■ Set exercise ■
Only the lines from the start of the data through the line with "rad = math.radians" belong in the copy. Restate them word for word, minus the pictures.

■ Supplied information ■
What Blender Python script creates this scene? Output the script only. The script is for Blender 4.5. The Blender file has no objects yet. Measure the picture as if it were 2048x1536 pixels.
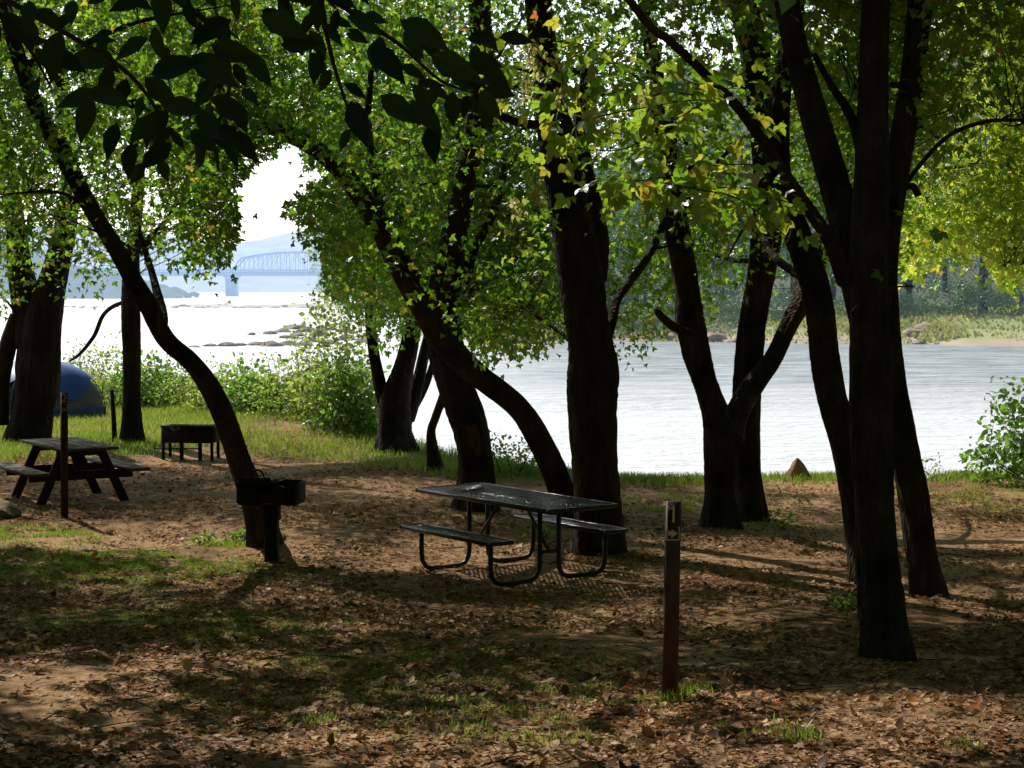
import bpy, bmesh, math
import numpy as np
from mathutils import Vector, Matrix

R = np.random.default_rng(7)
sc = bpy.context.scene
COL = sc.collection
rad = math.radians

# ------------------------------------------------------------------ camera model (metres, photo pixels 2048 x 1536)
F0 = 1991.0          # depths written below are for this focal length; K turns them into metres for the real one
K = 1.8
F = F0 * K
CZ = 2.95
PITCH = math.atan(200.0 / F)
SP, CP = math.sin(PITCH), math.cos(PITCH)
WATER = -1.6
SUN_AZ, SUN_EL = rad(-35.0), rad(46.0)
SUN = np.array([math.sin(SUN_AZ) * math.cos(SUN_EL), math.cos(SUN_AZ) * math.cos(SUN_EL), math.sin(SUN_EL)])


def ray(px, py):
    u, v = (px - 1024.0) / F, (768.0 - py) / F
    return np.array([u, v * SP + CP, v * CP - SP])


def P(px, py, Y):
    d = ray(px, py)
    return np.array([0, 0, CZ]) + d * (Y * K / d[1])


def proj(p):
    p = np.asarray(p, float)
    q = p - np.array([0, 0, CZ])
    dep = q[..., 1] * CP - q[..., 2] * SP
    up = q[..., 1] * SP + q[..., 2] * CP
    dep = np.where(np.abs(dep) < 1e-3, 1e-3, dep)
    return 1024 + F * q[..., 0] / dep, 768 - F * up / dep, dep


# ------------------------------------------------------------------ terrain
EDGE_X = np.array([-60, -24, -18, -12, -8.0, -5.5, -3.6, -2.2, -1.2, 0.6, 2.0, 8.0, 14, 60])
EDGE_Y = np.array([46, 37, 34, 30.5, 27.5, 24.5, 21.5, 19.0, 17.3, 15.6, 15.1, 15.3, 16.5, 26]) * K
BASE_Y = np.array([-80, -6, 0, 3.0, 4.5, 5.9, 6.9, 8.0, 9.3, 11.0, 13, 60]) * K
BASE_Z = np.array([1.35, 1.3, 1.12, .82, .63, .485, .365, .21, .06, .0, 0, 0])


def vnoise(x, y, s, seed):
    g = np.random.default_rng(seed)
    T = g.random((64, 64))
    u, v = x / s, y / s
    i, j = np.floor(u).astype(int), np.floor(v).astype(int)
    fu, fv = u - i, v - j
    fu, fv = fu * fu * (3 - 2 * fu), fv * fv * (3 - 2 * fv)
    a, b = T[i % 64, j % 64], T[(i + 1) % 64, j % 64]
    c, d = T[i % 64, (j + 1) % 64], T[(i + 1) % 64, (j + 1) % 64]
    return (a * (1 - fu) + b * fu) * (1 - fv) + (c * (1 - fu) + d * fu) * fv


def gz(x, y):
    x, y = np.asarray(x, float), np.asarray(y, float)
    z = (np.interp(y - .35, BASE_Y, BASE_Z) + np.interp(y, BASE_Y, BASE_Z) + np.interp(y + .35, BASE_Y, BASE_Z)) / 3
    e = np.interp(x, EDGE_X, EDGE_Y)
    s = (y - e) * .85
    t = np.clip((s + .15) / 3.0, 0, 1)
    z = z - 2.7 * t * t * (3 - 2 * t)
    land = np.clip(-s, 0, 1)
    z = z + land * ((vnoise(x, y, 2.3, 3) - .5) * .12 + (vnoise(x, y, .6, 4) - .5) * .035)
    z = z + .22 * np.exp(-(((x + 4.6) / 2.6) ** 2 + ((y - 21.5 * K) / 2.4 / K) ** 2))
    return z


def G(px, py):
    d = ray(px, py)
    t = 1.0
    for _ in range(4000):
        p = np.array([0, 0, CZ]) + d * t
        if p[2] <= float(gz(p[0], p[1])):
            break
        t += .025
    return p


# ------------------------------------------------------------------ object helpers
def link(o, parent=None):
    COL.objects.link(o)
    if parent is not None:
        o.parent = parent
    return o


def tag(o, label, cat, group=None):
    o['label'] = label
    o['category'] = cat
    if group:
        o['group'] = group
    return o


def thing(name, label, cat, loc=(0, 0, 0), rz=0.0, group=None):
    o = link(bpy.data.objects.new(name, None))
    o.empty_display_size = .2
    o.location = [float(v) for v in loc]
    o.rotation_euler = (0, 0, rz)
    return tag(o, label, cat, group)


def mesh_np(name, V, faces, mat, parent=None, tint=None, smooth=False, mats=None, midx=None):
    """V (n,3); faces: list of int arrays, each (m,k)"""
    me = bpy.data.meshes.new(name)
    V = np.asarray(V, np.float32)
    faces = [np.asarray(f, np.int32) for f in faces if len(f)]
    nl = sum(f.size for f in faces)
    nf = sum(len(f) for f in faces)
    me.vertices.add(len(V))
    me.vertices.foreach_set('co', V.ravel())
    me.loops.add(nl)
    me.polygons.add(nf)
    me.loops.foreach_set('vertex_index', np.concatenate([f.ravel() for f in faces]))
    tot = np.concatenate([np.full(len(f), f.shape[1], np.int32) for f in faces])
    st = np.concatenate([[0], np.cumsum(tot)[:-1]]).astype(np.int32)
    me.polygons.foreach_set('loop_start', st)
    me.polygons.foreach_set('loop_total', tot)
    if smooth is True:
        me.polygons.foreach_set('use_smooth', np.ones(nf, bool))
    for m in (mats or [mat]):
        me.materials.append(m)
    if midx is not None:
        me.polygons.foreach_set('material_index', np.asarray(midx, np.int32))
    if tint is not None:
        a = me.attributes.new('tint', 'FLOAT', 'FACE')
        a.data.foreach_set('value', np.asarray(tint, np.float32))
    me.update(calc_edges=True)
    me.validate()
    o = bpy.data.objects.new(name, me)
    return link(o, parent)


class MB:
    """collects boxes, bars, tubes, prisms into one mesh"""

    def __init__(s):
        s.v, s.f, s.n = [], {}, 0

    def add(s, V, F_):
        V = np.asarray(V, float)
        for f in F_:
            s.f.setdefault(len(f), []).append([i + s.n for i in f])
        s.v.append(V)
        s.n += len(V)

    def box(s, c, size, M=None, bev=0.0):
        h = np.array(size, float) / 2
        b = min(bev, h.min() * .6)
        if b <= 0:
            V = np.array([[x, y, z] for x in (-1, 1) for y in (-1, 1) for z in (-1, 1)]) * h
            F_ = [(0, 1, 3, 2), (4, 6, 7, 5), (0, 4, 5, 1), (2, 3, 7, 6), (0, 2, 6, 4), (1, 5, 7, 3)]
        else:
            bm = bmesh.new()
            bmesh.ops.create_cube(bm, size=1)
            for q in bm.verts:
                q.co = Vector((q.co.x * 2 * h[0], q.co.y * 2 * h[1], q.co.z * 2 * h[2]))
            bmesh.ops.bevel(bm, geom=bm.edges[:], offset=b, segments=1, affect='EDGES')
            V = np.array([q.co[:] for q in bm.verts])
            bm.verts.index_update()
            F_ = [tuple(q.index for q in f.verts) for f in bm.faces]
            bm.free()
        if M is not None:
            V = V @ np.asarray(M).T
        s.add(V + np.array(c, float), F_)

    def bar(s, a, b, w, h, up=(0, 0, 1), bev=0.0):
        a, b = np.array(a, float), np.array(b, float)
        x = b - a
        L = np.linalg.norm(x)
        x = x / L
        up = np.array(up, float)
        y = np.cross(up, x)
        if np.linalg.norm(y) < 1e-4:
            y = np.cross([0, 1, 0], x)
        y /= np.linalg.norm(y)
        z = np.cross(x, y)
        s.box((a + b) / 2, (L, w, h), np.stack([x, y, z], 1), bev)

    def tube(s, pts, r, n=8, caps=True, jit=None):
        V, F_ = tube_np(np.array(pts, float), np.broadcast_to(np.asarray(r, float), (len(pts),)), n, jit)
        s.add(V, F_)
        if caps:
            m = len(pts)
            s.f.setdefault(n, []).append([s.n - len(V) + i for i in range(n)][::-1])
            s.f.setdefault(n, []).append([s.n - n + i for i in range(n)])

    def prism(s, poly, axis_o, ax, ay, depth):
        """poly 2d points (ccw), placed at axis_o + x*ax + y*ay, extruded along ax x ay by depth"""
        ax, ay, o = np.array(ax, float), np.array(ay, float), np.array(axis_o, float)
        nrm = np.cross(ax, ay)
        nrm /= np.linalg.norm(nrm)
        n = len(poly)
        A = [o + p[0] * ax + p[1] * ay for p in poly]
        V = np.array(A + [q + nrm * depth for q in A])
        F_ = [tuple(range(n))[::-1], tuple(range(n, 2 * n))] + [(i, (i + 1) % n, n + (i + 1) % n, n + i) for i in range(n)]
        s.add(V, F_)

    def build(s, name, mat, parent=None, smooth=False):
        V = np.concatenate(s.v)
        return mesh_np(name, V, [np.array(f) for f in s.f.values()], mat, parent, smooth=smooth)


def tube_np(pts, r, n, jit=None):
    m = len(pts)
    T = np.gradient(pts, axis=0)
    T /= np.linalg.norm(T, axis=1)[:, None] + 1e-9
    ref = np.array([0, 1, 0.0]) if abs(T[0][1]) < .9 else np.array([1.0, 0, 0])
    V = np.zeros((m, n, 3))
    a = np.arange(n) / n * 2 * math.pi
    u = np.cross(T[0], ref)
    u /= np.linalg.norm(u)
    for i in range(m):
        u = u - T[i] * (u @ T[i])
        u /= np.linalg.norm(u) + 1e-9
        w = np.cross(T[i], u)
        rr = r[i] * (jit[i] if jit is not None else np.ones(n))
        V[i] = pts[i] + (np.cos(a)[:, None] * u + np.sin(a)[:, None] * w) * rr[:, None]
    F_ = []
    for i in range(m - 1):
        for k in range(n):
            F_.append((i * n + k, i * n + (k + 1) % n, (i + 1) * n + (k + 1) % n, (i + 1) * n + k))
    return V.reshape(-1, 3), F_


def tubes_fast(A, Mid, B, r0, r1, n=3):
    """many thin bent twigs at once"""
    N = len(A)
    pts = np.stack([A, Mid, B], 1)
    d = B - A
    d /= np.linalg.norm(d, axis=1)[:, None] + 1e-9
    ref = np.where(np.abs(d[:, 2:3]) > .8, np.array([[1.0, 0, 0]]), np.array([[0, 0, 1.0]]))
    u = np.cross(d, ref)
    u /= np.linalg.norm(u, axis=1)[:, None] + 1e-9
    w = np.cross(d, u)
    rr = np.stack([r0, (r0 + r1) / 2, r1], 1)
    a = np.arange(n) / n * 2 * math.pi
    V = pts[:, :, None, :] + rr[:, :, None, None] * (np.cos(a)[None, None, :, None] * u[:, None, None, :] + np.sin(a)[None, None, :, None] * w[:, None, None, :])
    base = (np.arange(N) * 3 * n)[:, None]
    q = []
    for i in range(2):
        for k in range(n):
            q.append([i * n + k, i * n + (k + 1) % n, (i + 1) * n + (k + 1) % n, (i + 1) * n + k])
    q = np.array(q)
    return V.reshape(-1, 3), (base[:, :, None] + q[None]).reshape(-1, 4)


def smooth_path(pts, k=6):
    """Catmull-Rom through rows of pts"""
    pts = np.array(pts, float)
    p = np.vstack([2 * pts[0] - pts[1], pts, 2 * pts[-1] - pts[-2]])
    out = []
    for i in range(1, len(p) - 2):
        for t in np.linspace(0, 1, k, endpoint=False):
            a, b, c, d = p[i - 1], p[i], p[i + 1], p[i + 2]
            out.append(.5 * (2 * b + (c - a) * t + (2 * a - 5 * b + 4 * c - d) * t * t + (3 * b - a - 3 * c + d) * t ** 3))
    out.append(p[-2])
    return np.array(out)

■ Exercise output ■
What Blender Python script creates this scene? Output the script only. The script is for Blender 4.5. The Blender file has no objects yet. Measure the picture as if it were 2048x1536 pixels.
import bpy, bmesh, math
import numpy as np
from mathutils import Vector, Matrix

R = np.random.default_rng(7)
sc = bpy.context.scene
COL = sc.collection
rad = math.radians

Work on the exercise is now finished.